In 2024, El Salvador has experienced a notable increase in credit expansion, driven by increased demand in three key sectors: consumer, housing, and business. This growth reflects Salvadorans’ confidence in the economy, despite global challenges, according to the Coyuntura Regional de Centroamérica y República Dominicana (CARD) of the Secretaría Ejecutiva del Consejo Monetario Centroamericano (SECMCA).
The expansion of credit has allowed households to access durable goods and improve their quality of life, while companies have found opportunities to invest and expand.
However, this dynamism in credit has not been accompanied by a drop in interest rates, despite the greater global liquidity derived from the reduction of rates by the US Federal Reserve. In El Salvador, both lending and deposit rates have shown an upward trend. This phenomenon has kept the financial intermediation margin constant, which, combined with the greater volume of credit, has strengthened the profitability of financial institutions in the country.

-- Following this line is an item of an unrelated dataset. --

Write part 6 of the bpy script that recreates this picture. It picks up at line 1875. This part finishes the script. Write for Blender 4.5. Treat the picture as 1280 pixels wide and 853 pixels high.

In line with the cautious fiscal policy adopted, El Salvador, together with other countries in the CARD region, has managed to maintain a positive primary balance, reaching a regional average of 0.9% of Gross Domestic Product (GDP) until may 2024. This fiscal discipline has allowed for a systematic reduction in the debt/GDP ratio, which stood at around 43% in may of this year, a positive indicator for the long-term sustainability of public finances.
The control of expenditures, together with the moderate increase in indebtedness, has allowed El Salvador to maintain a balance in its economic growth. As 2024 progresses, it is expected that government policies will continue to focus on financial stability, ensuring that both the private and public sectors find a favorable environment for their development.